> AIM OF THE EXERCISE:
Check each line for the word "clear" and report how many have it. Give nothing else.

> ENTRIES:
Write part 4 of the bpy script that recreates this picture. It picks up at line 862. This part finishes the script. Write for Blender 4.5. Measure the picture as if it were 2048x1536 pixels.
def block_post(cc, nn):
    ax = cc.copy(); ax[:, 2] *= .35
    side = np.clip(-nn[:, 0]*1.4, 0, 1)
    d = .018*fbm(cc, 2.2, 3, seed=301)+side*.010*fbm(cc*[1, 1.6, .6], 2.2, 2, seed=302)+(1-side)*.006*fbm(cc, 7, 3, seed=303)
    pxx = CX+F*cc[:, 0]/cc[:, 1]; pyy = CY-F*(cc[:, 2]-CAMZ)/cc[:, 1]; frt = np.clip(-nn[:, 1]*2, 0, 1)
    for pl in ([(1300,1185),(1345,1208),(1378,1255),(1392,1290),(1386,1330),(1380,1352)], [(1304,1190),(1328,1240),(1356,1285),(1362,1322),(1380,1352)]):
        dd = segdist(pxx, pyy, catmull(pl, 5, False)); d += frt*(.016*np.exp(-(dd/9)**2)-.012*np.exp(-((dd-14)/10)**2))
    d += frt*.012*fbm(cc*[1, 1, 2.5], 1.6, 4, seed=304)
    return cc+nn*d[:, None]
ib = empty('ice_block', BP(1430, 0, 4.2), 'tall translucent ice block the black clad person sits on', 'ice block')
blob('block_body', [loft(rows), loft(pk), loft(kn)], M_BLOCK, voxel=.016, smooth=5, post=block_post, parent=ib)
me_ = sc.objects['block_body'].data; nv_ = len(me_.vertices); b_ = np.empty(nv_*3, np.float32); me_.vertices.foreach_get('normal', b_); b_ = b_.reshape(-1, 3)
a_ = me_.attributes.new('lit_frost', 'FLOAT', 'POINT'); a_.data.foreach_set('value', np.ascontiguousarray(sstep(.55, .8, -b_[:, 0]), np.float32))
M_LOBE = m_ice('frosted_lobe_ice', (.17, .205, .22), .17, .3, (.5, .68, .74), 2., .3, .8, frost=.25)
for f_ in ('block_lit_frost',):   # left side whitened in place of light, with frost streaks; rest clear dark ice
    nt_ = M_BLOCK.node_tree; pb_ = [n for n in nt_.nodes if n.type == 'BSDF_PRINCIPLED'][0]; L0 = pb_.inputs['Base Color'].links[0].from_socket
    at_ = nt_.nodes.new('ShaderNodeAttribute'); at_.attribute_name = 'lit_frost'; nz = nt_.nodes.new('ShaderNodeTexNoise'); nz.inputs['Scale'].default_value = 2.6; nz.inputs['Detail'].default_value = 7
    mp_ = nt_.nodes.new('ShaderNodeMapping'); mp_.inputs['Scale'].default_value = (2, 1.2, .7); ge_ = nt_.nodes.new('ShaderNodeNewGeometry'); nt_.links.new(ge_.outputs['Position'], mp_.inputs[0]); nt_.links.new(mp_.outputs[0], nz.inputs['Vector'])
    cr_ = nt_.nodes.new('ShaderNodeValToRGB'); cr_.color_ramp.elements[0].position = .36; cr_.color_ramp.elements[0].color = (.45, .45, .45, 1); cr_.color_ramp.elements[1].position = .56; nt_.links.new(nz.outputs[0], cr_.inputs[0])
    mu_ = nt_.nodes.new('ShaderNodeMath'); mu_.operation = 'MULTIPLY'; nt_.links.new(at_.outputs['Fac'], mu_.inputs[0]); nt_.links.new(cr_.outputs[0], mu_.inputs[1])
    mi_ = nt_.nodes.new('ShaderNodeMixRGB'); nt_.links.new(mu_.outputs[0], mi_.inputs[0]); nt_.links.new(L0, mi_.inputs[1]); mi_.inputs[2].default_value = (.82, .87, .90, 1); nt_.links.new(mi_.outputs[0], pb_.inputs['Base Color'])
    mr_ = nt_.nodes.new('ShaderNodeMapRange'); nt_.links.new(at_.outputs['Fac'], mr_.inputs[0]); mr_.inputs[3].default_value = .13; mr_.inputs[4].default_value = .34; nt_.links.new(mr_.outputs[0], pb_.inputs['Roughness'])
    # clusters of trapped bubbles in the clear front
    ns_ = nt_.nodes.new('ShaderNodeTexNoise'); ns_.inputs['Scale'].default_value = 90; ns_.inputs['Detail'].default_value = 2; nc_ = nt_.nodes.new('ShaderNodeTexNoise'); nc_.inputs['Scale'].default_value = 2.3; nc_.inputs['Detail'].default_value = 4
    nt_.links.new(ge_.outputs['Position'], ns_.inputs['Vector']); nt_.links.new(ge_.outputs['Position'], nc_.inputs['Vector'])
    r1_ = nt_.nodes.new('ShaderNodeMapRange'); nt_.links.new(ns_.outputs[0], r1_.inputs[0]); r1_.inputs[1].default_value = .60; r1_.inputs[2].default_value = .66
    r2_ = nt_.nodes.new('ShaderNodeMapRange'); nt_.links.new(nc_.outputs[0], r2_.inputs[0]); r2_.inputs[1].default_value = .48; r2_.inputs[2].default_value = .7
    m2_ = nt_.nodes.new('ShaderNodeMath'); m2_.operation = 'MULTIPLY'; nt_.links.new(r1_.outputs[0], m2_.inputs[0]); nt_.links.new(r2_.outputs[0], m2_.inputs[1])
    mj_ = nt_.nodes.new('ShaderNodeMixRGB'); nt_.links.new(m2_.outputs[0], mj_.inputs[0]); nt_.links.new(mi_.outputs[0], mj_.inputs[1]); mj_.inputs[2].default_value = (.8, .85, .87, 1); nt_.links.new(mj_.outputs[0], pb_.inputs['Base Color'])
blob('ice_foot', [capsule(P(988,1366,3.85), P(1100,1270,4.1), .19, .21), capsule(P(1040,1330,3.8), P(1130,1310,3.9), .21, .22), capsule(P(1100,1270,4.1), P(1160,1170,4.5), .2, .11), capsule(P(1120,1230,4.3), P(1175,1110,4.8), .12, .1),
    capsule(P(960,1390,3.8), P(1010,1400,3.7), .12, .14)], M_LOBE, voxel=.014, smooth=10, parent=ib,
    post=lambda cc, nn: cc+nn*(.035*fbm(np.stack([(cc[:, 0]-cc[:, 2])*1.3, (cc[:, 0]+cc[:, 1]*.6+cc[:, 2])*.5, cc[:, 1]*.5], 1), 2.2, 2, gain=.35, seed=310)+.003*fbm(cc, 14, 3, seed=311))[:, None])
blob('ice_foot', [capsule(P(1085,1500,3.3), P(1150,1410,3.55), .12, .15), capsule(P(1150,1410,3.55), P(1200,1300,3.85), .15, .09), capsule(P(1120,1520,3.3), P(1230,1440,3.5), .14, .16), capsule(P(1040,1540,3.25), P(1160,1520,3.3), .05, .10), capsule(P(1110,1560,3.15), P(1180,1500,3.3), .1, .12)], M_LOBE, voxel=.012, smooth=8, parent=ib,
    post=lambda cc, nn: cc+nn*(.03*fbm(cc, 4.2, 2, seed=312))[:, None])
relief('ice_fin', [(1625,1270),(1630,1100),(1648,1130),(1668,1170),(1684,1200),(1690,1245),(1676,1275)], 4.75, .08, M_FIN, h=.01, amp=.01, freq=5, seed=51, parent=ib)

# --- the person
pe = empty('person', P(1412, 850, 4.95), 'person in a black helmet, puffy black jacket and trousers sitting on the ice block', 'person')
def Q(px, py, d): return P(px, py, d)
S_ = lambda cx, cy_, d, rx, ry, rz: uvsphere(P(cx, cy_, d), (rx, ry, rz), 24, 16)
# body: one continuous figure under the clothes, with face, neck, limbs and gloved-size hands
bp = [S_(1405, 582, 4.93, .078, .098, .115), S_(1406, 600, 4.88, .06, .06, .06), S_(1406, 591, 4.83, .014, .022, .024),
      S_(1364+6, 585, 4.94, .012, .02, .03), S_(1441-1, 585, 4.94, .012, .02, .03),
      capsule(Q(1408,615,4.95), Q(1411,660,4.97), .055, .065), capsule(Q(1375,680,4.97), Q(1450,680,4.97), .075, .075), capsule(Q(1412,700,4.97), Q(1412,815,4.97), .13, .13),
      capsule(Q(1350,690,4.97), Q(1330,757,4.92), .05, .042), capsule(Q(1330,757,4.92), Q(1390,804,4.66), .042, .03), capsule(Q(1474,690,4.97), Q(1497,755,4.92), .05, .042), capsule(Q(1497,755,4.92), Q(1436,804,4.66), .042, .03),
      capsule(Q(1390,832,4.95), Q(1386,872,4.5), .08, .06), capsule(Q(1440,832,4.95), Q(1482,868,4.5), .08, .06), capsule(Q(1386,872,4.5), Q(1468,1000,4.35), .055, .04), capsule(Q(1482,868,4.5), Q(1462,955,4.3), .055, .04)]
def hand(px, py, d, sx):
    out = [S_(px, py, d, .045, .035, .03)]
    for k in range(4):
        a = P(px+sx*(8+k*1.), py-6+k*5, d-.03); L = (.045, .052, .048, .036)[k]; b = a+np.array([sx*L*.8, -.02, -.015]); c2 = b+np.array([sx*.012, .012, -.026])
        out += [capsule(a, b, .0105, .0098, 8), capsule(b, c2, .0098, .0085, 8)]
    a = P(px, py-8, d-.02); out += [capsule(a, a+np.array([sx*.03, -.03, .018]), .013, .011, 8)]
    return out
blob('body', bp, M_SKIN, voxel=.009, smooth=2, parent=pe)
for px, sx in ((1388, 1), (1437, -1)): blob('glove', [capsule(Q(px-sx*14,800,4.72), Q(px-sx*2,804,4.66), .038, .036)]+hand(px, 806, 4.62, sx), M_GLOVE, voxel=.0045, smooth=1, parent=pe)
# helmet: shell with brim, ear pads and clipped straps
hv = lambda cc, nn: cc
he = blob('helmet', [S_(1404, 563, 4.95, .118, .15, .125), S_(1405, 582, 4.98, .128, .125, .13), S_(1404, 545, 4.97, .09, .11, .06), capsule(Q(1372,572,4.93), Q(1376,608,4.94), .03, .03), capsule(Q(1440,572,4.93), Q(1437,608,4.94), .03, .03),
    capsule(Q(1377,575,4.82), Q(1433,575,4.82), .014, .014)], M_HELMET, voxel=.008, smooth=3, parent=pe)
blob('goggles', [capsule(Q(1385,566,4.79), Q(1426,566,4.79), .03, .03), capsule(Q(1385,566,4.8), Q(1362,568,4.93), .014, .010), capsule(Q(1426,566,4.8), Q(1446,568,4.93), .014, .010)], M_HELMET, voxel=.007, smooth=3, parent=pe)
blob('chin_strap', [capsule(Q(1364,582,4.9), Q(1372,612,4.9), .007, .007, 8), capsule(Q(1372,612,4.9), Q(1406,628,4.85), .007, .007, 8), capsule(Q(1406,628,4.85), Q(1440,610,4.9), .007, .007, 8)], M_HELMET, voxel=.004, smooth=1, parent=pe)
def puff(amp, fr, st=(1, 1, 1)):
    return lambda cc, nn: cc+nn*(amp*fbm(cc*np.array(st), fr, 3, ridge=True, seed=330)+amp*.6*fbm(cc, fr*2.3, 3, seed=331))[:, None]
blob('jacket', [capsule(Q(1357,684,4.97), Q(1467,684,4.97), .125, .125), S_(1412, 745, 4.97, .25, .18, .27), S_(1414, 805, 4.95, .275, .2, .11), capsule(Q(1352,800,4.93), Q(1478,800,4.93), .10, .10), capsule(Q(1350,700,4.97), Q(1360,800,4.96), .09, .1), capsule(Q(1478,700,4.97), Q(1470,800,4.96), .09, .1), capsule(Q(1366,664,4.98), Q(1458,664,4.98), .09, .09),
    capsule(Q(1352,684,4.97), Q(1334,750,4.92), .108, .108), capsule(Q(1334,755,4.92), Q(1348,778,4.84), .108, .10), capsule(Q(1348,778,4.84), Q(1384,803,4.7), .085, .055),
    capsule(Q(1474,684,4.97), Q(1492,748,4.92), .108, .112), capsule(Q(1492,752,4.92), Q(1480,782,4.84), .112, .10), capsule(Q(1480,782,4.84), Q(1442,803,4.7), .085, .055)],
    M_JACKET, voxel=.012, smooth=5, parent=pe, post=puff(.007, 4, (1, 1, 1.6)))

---

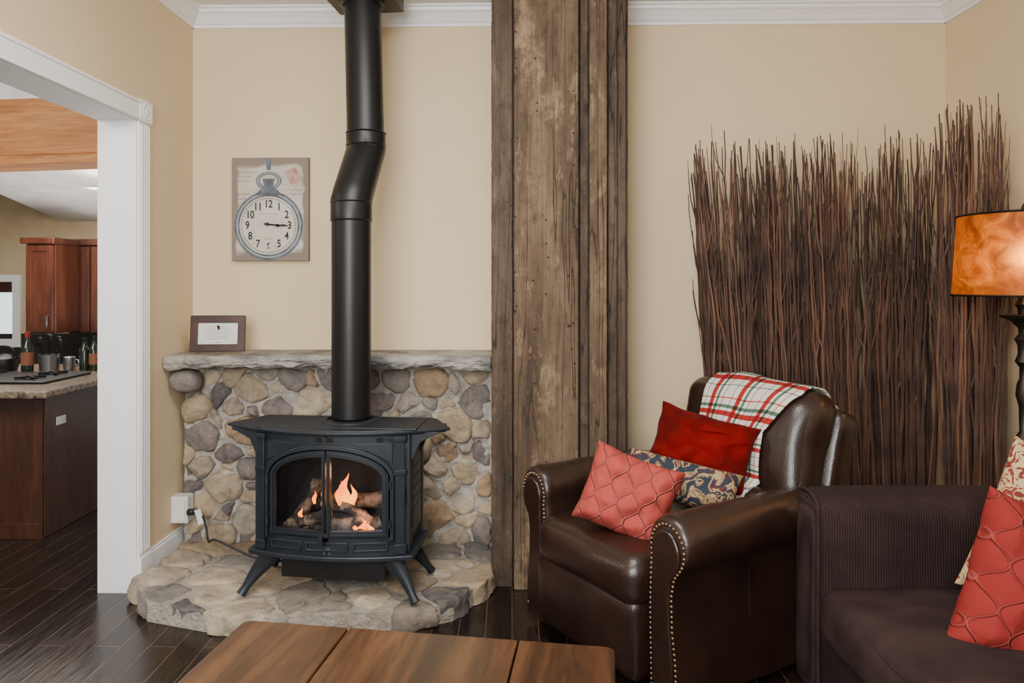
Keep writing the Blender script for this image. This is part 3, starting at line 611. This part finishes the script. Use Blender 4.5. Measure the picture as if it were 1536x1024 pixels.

> OUTPUT OF THE EXERCISE:
2